Reproduce verbatim the lines up to and including the one with "return mb.build(name, m, t)", starting from the first.

**INFORMATION PROVIDED**

>> begin

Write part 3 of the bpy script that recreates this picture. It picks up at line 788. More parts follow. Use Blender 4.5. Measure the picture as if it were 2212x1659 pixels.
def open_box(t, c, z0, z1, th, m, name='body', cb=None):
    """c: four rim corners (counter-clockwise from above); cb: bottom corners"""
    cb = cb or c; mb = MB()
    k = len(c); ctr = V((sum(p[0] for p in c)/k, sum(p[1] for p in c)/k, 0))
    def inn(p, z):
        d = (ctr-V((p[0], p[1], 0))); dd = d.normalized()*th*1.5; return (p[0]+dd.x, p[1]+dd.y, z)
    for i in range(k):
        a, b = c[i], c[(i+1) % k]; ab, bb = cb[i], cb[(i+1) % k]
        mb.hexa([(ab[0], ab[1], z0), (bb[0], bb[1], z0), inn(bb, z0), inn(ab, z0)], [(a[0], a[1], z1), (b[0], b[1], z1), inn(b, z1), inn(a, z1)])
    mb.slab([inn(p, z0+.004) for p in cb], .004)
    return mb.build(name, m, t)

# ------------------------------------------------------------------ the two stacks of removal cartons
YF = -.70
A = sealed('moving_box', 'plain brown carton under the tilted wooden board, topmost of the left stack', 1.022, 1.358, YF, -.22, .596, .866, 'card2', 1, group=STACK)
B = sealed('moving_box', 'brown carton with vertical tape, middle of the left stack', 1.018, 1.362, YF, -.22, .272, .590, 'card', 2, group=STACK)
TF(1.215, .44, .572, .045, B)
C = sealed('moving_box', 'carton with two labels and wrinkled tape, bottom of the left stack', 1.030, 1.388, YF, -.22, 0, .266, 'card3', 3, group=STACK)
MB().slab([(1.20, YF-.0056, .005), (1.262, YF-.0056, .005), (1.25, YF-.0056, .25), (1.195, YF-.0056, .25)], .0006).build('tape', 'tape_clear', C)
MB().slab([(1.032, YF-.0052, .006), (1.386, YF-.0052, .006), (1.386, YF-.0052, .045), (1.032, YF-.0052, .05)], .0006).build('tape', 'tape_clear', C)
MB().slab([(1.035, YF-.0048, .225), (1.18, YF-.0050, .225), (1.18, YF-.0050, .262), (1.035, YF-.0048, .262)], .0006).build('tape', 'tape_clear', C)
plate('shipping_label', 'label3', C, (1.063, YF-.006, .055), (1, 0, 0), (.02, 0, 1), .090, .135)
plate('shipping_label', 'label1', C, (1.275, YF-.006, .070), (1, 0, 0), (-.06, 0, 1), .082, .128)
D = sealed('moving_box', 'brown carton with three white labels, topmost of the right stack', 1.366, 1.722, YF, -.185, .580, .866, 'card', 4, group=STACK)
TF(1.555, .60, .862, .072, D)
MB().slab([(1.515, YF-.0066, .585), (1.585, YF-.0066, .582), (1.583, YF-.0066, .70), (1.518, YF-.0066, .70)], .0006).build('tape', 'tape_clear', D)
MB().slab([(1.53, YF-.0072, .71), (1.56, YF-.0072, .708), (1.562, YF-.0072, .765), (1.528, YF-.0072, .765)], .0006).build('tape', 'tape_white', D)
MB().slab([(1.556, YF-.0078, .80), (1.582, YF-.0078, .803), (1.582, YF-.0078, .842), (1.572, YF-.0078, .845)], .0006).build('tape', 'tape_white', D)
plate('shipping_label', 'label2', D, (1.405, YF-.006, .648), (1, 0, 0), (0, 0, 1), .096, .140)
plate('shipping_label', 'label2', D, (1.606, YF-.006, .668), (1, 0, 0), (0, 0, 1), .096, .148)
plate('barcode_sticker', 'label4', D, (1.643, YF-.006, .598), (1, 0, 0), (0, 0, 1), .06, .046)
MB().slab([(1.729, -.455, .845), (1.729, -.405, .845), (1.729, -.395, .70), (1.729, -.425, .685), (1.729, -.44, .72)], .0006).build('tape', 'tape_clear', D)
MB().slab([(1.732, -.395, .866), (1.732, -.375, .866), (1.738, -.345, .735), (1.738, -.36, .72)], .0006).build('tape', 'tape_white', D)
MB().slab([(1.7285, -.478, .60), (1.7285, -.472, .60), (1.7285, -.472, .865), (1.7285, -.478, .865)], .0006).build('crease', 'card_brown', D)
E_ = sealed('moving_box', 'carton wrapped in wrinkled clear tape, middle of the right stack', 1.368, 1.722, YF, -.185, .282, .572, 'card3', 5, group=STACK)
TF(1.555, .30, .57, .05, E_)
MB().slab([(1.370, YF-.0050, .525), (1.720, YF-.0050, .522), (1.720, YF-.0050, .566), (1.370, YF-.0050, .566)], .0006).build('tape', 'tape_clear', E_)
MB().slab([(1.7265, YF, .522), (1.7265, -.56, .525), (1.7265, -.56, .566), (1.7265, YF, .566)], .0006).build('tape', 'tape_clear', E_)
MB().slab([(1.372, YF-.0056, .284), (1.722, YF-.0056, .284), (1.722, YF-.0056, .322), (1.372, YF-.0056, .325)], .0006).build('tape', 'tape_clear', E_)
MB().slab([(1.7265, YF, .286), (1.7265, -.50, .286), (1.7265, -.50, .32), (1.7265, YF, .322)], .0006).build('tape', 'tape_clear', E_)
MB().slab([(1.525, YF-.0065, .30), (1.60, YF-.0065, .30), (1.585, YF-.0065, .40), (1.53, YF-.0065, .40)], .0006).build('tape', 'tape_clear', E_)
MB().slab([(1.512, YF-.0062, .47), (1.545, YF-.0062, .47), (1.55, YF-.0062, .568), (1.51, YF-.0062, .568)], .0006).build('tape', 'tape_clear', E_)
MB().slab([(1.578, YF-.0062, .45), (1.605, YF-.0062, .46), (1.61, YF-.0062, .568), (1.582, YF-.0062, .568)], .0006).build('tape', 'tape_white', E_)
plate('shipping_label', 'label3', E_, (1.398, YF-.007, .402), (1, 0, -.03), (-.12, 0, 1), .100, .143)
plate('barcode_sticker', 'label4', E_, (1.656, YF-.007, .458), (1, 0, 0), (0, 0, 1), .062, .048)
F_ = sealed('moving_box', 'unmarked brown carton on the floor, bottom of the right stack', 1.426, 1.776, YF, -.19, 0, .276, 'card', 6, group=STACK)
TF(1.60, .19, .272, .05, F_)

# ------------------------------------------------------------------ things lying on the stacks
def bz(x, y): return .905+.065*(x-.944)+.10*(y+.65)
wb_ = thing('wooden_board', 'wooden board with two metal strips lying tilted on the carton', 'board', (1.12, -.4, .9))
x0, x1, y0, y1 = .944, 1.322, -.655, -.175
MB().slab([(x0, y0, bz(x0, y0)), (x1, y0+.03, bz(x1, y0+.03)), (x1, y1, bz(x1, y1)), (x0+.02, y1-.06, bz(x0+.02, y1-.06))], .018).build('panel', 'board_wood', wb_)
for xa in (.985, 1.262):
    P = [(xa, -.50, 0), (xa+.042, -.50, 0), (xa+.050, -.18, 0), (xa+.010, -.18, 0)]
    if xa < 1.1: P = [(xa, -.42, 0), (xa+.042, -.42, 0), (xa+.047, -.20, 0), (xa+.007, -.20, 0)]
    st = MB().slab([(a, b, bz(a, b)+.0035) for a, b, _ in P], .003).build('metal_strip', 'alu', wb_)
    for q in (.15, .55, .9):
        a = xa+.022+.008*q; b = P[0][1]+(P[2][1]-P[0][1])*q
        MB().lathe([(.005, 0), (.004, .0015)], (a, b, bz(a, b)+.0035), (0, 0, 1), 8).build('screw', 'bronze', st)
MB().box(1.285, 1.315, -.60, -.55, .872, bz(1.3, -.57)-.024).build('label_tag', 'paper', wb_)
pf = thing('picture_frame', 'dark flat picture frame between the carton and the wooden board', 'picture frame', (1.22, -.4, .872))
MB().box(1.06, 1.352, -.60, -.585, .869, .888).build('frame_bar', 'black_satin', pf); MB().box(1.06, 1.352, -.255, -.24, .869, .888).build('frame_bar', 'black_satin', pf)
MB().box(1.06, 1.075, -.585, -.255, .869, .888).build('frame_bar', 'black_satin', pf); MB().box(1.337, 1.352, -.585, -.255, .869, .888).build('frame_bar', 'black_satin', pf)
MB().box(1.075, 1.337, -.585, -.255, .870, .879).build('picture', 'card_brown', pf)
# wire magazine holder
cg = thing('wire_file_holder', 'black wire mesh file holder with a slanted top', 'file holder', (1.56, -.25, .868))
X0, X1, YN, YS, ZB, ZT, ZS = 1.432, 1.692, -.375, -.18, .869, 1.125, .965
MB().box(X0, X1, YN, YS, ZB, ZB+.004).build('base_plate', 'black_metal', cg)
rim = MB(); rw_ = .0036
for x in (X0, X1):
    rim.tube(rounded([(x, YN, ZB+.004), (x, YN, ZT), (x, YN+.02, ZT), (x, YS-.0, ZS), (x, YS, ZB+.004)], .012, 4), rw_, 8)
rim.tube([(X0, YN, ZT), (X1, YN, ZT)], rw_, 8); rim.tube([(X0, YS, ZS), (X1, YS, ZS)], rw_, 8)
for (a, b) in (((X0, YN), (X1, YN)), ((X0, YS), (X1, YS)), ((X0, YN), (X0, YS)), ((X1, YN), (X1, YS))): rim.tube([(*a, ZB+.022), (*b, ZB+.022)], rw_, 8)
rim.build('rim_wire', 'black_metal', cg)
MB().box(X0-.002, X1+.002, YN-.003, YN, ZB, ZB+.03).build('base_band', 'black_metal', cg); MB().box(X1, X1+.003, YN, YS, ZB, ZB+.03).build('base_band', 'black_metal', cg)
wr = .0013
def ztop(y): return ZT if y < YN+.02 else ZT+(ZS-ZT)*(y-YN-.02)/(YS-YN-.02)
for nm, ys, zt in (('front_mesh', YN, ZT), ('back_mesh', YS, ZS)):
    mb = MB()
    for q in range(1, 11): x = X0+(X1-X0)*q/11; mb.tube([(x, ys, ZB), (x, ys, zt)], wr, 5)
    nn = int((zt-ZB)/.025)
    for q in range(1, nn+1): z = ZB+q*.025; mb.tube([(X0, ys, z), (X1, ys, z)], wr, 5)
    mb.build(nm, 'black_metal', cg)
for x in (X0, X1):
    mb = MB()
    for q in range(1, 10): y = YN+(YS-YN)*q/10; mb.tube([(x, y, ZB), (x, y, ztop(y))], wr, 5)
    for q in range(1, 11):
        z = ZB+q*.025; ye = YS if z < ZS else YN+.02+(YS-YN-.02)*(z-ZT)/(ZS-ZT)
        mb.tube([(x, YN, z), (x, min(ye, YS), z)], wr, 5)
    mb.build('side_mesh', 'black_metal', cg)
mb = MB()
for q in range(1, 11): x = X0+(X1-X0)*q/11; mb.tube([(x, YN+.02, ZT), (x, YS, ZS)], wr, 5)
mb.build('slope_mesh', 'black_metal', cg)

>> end

**RESULT**
Write part 3 of the bpy script that recreates this picture. It picks up at line 788. More parts follow. Use Blender 4.5. Measure the picture as if it were 2212x1659 pixels.
def open_box(t, c, z0, z1, th, m, name='body', cb=None):
    """c: four rim corners (counter-clockwise from above); cb: bottom corners"""
    cb = cb or c; mb = MB()
    k = len(c); ctr = V((sum(p[0] for p in c)/k, sum(p[1] for p in c)/k, 0))
    def inn(p, z):
        d = (ctr-V((p[0], p[1], 0))); dd = d.normalized()*th*1.5; return (p[0]+dd.x, p[1]+dd.y, z)
    for i in range(k):
        a, b = c[i], c[(i+1) % k]; ab, bb = cb[i], cb[(i+1) % k]
        mb.hexa([(ab[0], ab[1], z0), (bb[0], bb[1], z0), inn(bb, z0), inn(ab, z0)], [(a[0], a[1], z1), (b[0], b[1], z1), inn(b, z1), inn(a, z1)])
    mb.slab([inn(p, z0+.004) for p in cb], .004)
    return mb.build(name, m, t)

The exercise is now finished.